Information about this scabbard
This scabbard was made with black lacquered leather bodies with sheet brass mounts. Both throat and tip mounts are held to the leather with two small brass rivets on each side. Based on the number of Sharps M1859 bayonets that were ordered, I suspect at least 3 to 4 thousand of these scabbards would have been produced.
The leather body appears to have been contoured to the shape of the curved blades.
The frog stud is a 15 mm domed brass stud brazed to the right side of the throat mount. The throat edges are bent inwardly and the opening is in the shape of a blade.
The large tip finial is an oval domed brass cap, brazed over the end of the tip mount body.
The throat mounts have been found in 57 and 64 mm lengths and 40 mm in width.
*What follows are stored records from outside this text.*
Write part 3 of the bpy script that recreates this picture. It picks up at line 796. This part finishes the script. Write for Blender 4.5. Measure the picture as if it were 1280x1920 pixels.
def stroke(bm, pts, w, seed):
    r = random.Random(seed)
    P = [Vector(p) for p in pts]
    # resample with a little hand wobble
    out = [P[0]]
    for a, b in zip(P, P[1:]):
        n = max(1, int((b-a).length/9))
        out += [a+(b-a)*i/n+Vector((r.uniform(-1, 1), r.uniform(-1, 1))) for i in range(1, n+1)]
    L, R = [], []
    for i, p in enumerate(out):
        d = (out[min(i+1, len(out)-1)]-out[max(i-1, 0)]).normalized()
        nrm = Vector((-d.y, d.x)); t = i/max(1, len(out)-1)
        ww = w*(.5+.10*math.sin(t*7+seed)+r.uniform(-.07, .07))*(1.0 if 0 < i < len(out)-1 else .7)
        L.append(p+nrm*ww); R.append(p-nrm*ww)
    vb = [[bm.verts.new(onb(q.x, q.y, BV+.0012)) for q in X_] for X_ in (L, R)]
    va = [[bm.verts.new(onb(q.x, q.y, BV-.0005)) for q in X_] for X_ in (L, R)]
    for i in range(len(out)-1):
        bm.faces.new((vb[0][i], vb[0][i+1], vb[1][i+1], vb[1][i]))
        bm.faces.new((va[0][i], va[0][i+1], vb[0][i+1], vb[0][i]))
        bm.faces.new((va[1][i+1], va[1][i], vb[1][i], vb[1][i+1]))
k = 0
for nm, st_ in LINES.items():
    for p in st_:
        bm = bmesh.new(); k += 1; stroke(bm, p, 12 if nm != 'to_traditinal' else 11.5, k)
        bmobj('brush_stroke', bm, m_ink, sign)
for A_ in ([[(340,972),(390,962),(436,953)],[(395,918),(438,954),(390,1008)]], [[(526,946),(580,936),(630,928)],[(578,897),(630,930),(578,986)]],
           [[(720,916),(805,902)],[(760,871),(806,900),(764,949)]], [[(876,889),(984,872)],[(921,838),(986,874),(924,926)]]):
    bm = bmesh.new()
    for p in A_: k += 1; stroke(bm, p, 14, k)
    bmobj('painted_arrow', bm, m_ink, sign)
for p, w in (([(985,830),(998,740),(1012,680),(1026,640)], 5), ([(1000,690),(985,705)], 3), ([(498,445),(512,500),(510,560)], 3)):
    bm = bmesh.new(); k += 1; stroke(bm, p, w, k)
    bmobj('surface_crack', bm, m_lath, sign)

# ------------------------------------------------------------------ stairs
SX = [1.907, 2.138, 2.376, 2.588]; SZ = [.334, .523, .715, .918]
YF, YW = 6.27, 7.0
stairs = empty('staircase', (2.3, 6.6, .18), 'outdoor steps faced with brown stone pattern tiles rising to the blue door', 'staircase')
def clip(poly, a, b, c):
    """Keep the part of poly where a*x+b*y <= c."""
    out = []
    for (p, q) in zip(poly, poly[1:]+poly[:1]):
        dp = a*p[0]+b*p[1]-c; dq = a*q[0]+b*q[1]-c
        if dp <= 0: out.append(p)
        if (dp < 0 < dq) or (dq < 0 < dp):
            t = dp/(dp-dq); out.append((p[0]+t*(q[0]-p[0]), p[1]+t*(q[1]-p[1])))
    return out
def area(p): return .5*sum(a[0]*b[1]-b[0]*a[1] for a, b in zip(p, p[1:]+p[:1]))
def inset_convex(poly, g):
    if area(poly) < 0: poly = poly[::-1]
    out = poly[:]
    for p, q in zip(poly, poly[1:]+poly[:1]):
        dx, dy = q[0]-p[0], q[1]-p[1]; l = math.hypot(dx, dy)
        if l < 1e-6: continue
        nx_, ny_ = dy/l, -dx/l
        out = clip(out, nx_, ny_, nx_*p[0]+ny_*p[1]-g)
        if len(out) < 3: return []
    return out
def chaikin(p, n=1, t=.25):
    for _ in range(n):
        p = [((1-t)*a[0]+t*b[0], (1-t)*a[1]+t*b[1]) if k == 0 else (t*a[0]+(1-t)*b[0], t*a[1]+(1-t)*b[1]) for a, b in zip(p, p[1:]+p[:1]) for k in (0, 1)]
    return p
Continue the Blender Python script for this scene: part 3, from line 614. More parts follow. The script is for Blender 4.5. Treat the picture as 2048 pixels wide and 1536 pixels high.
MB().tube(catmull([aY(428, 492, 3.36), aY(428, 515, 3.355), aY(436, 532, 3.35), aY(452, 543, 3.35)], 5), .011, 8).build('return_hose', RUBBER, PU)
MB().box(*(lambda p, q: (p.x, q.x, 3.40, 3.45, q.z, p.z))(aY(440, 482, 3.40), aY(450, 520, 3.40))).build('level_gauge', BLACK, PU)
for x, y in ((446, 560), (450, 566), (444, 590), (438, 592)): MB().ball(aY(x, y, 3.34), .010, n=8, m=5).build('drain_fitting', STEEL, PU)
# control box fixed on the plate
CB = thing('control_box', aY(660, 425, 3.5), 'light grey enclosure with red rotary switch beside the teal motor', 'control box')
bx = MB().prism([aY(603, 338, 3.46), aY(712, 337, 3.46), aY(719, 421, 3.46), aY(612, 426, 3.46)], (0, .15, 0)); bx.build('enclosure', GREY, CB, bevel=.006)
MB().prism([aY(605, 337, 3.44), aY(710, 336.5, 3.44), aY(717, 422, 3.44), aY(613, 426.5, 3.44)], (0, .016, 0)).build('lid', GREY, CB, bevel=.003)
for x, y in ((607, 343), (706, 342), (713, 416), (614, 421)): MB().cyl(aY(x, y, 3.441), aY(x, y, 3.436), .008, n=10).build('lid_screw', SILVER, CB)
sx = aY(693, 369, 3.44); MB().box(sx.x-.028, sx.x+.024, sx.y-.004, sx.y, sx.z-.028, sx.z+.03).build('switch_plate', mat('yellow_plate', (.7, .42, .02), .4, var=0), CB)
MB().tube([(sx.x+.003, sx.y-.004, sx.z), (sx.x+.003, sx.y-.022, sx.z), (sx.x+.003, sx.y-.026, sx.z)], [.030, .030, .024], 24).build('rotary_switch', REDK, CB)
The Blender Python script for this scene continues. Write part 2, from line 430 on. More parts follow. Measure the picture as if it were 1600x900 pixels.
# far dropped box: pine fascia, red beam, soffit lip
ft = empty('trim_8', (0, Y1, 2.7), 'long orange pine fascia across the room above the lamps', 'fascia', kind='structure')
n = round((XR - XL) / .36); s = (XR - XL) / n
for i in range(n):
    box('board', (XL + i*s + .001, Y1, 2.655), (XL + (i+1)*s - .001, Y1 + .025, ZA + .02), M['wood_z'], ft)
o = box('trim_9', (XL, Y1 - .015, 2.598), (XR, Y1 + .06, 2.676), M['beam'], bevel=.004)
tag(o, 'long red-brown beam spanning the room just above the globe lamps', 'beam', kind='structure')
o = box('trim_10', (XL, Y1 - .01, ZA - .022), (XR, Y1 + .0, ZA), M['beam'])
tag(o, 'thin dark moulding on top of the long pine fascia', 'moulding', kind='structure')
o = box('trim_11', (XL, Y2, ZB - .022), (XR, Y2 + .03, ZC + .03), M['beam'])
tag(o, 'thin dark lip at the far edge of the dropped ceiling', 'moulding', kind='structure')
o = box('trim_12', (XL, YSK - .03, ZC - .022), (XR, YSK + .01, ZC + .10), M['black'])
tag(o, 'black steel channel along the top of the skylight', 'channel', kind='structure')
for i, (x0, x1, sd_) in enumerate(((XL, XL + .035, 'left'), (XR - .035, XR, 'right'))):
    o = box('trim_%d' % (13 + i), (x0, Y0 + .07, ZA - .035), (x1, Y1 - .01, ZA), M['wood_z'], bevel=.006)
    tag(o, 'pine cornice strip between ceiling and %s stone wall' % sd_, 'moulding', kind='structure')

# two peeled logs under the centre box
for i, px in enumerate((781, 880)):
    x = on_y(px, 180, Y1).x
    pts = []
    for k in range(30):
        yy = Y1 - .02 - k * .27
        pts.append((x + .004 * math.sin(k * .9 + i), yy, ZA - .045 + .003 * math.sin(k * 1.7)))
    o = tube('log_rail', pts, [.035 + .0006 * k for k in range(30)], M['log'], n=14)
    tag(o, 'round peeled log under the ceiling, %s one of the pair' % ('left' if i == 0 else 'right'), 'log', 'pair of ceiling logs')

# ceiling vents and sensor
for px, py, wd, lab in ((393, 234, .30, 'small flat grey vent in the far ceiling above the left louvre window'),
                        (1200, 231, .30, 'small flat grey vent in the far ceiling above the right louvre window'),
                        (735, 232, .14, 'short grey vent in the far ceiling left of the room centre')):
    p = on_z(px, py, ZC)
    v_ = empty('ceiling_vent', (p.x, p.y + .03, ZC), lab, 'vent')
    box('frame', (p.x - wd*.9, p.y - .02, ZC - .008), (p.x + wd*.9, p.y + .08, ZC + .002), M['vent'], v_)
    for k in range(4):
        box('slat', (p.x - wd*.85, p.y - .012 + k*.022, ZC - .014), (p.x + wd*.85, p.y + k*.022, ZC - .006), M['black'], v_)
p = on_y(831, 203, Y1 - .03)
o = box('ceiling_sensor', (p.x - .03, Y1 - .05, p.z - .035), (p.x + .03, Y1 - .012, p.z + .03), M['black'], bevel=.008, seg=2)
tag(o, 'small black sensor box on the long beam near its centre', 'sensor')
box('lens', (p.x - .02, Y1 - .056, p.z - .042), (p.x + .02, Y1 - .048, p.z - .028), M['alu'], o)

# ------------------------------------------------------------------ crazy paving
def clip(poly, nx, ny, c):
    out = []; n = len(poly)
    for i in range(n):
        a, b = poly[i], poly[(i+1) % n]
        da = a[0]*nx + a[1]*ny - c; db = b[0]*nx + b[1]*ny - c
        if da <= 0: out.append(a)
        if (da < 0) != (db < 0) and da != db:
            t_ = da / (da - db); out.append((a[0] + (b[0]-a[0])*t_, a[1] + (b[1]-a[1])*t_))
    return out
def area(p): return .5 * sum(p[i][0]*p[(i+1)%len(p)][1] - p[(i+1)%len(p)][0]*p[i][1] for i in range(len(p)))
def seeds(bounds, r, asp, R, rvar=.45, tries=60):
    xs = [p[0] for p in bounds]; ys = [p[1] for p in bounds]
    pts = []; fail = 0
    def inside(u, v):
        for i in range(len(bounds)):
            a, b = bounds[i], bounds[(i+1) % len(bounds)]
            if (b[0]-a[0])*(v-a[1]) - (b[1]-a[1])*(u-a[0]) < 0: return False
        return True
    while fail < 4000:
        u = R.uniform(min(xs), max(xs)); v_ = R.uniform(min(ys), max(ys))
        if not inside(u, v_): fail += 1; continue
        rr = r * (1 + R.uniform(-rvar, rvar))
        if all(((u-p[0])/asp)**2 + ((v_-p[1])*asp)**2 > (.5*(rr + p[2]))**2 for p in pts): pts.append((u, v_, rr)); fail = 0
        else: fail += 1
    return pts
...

The tip mount is 84 mm long and 32 mm wide. The overall length is approximately 580 mm long.
Information from other sources
Speculation and questions
This variation is frequently found on the large bladed bayonets that Ames Manufacturing produced such as the Sharps M1859 bayonet. they are believed to have been made by Ames in the late 1850's to early 1860's. The leather is not as heavy and wide as that found in the US armory made Type 2 scabbards and the survival rate was low. Of those that have survived, bent, broken leather and missing rivets are more common than not.